| This is my sixth night being 100% homeless (on the streets with no vehicle, no private place to go). Sleep for the past five nights has ranged from non-existent to a few nodding hours in long sleeves laying down in various public places. Compared to a week ago, I finally started to notice cognitive decline today. My words don't come out as smoothly, and I have gaps in thoughts. Frankly, it's nothing like it was seven years ago after a bad break-up. That time, I got maybe 2-7 hours of sleep a week for a solid two months or so. It is an awful feeling being wide awake, unable to sleep at all, yet: dead tired, suicidal in a persistent 24hr a day drawing-towards-death sense, utterly afraid and unable to actually follow through. It's odd to me that my situation then was far, far better than it is now. Sleep these past five homeless evenings with a ruined life -- even missing a few nights and only catching a few hours these past few -- are far better than those restless post-breakup nights seven years ago. My life fell apart since seven years ago in numerous ways. Programming and participation in technology, generally, for me is completely dead and has been for years now. Perhaps the extended sleep deprivation removed any remaining desire to live. I've certainly been dead inside since then, moreso than in the past. Still unable to finish suicide. The desire doesn't go away, ever. The terrifying fear of death, however, seems unlikely to ever dissipate, so actually completing suicide seems increasingly unlikely as the decades pass. This has been an ongoing desire since grade school.

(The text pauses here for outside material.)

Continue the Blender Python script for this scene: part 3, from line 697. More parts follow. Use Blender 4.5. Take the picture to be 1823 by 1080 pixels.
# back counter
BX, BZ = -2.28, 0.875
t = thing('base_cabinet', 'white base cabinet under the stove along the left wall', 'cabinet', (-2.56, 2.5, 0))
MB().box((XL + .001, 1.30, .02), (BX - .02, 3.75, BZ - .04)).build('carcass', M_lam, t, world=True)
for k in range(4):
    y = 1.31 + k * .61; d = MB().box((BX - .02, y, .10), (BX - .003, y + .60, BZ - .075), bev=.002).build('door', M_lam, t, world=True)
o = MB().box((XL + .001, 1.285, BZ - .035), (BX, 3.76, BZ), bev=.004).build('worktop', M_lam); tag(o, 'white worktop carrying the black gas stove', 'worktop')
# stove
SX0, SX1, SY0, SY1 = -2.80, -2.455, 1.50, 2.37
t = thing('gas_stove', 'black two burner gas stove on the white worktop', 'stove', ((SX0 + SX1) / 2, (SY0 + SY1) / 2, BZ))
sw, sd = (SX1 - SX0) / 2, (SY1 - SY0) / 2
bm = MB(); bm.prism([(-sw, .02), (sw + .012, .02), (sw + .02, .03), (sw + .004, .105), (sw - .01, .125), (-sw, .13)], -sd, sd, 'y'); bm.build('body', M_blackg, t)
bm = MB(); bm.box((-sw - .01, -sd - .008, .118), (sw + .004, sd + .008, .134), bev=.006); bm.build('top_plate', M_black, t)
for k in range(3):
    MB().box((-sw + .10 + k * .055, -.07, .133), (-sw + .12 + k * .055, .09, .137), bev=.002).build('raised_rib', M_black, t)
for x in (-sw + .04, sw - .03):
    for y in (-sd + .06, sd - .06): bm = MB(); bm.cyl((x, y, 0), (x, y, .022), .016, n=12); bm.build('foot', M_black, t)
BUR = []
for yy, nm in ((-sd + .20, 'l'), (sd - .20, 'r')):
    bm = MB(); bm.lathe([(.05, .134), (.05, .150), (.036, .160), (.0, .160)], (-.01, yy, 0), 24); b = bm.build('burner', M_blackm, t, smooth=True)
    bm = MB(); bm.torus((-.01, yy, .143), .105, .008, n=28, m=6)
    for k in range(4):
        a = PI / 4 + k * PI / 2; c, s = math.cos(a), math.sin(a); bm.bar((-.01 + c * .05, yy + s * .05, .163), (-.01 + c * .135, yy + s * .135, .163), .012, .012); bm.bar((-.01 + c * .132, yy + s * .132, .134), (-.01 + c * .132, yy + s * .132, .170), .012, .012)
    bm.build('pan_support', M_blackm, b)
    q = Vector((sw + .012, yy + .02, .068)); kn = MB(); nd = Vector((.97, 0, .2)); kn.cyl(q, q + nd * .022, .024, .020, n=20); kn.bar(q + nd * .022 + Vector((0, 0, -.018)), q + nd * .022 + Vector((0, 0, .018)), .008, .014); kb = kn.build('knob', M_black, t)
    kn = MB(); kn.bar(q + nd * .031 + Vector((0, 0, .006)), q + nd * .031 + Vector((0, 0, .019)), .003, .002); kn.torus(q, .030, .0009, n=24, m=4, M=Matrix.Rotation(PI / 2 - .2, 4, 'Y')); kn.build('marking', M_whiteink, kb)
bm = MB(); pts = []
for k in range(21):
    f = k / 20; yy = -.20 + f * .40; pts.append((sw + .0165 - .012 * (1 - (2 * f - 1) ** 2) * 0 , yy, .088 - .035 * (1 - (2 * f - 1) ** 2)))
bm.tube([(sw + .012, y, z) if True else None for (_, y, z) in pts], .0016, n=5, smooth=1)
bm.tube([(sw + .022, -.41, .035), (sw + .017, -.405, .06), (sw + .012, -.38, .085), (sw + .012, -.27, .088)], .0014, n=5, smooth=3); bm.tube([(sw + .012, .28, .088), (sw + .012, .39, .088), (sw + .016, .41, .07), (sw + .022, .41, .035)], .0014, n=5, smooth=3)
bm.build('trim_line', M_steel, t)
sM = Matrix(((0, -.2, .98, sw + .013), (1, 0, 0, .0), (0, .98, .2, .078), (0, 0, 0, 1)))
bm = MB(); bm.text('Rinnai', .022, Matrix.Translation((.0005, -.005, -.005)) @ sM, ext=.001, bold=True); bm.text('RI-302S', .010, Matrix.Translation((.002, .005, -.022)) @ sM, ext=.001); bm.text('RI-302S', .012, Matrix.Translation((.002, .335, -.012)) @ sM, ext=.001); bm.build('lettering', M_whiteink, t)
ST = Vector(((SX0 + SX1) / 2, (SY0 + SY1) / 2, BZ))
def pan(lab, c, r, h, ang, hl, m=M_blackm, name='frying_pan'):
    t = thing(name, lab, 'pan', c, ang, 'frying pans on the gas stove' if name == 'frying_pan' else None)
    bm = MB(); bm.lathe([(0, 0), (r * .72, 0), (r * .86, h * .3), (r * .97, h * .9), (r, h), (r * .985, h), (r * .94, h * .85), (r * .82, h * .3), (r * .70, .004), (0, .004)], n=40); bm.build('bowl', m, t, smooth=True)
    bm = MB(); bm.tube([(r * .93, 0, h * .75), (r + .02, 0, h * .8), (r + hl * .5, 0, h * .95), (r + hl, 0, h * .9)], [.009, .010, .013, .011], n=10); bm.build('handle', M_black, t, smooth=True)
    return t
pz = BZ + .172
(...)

I am still awaiting the big sleep. It can't come soon enough. |
I experienced bullying and abuse as an adult as well: at work, hell, even on hn in past accounts.
Whether there are good people is irrelevant. There are shitty people everywhere. One can try to ignore them, but they are still part of this species. Primitive, babbling apes.
Again, death cannot come soon enough. I pray to God to please kill me in my sleep tonight. A prayer that has yet to be answered.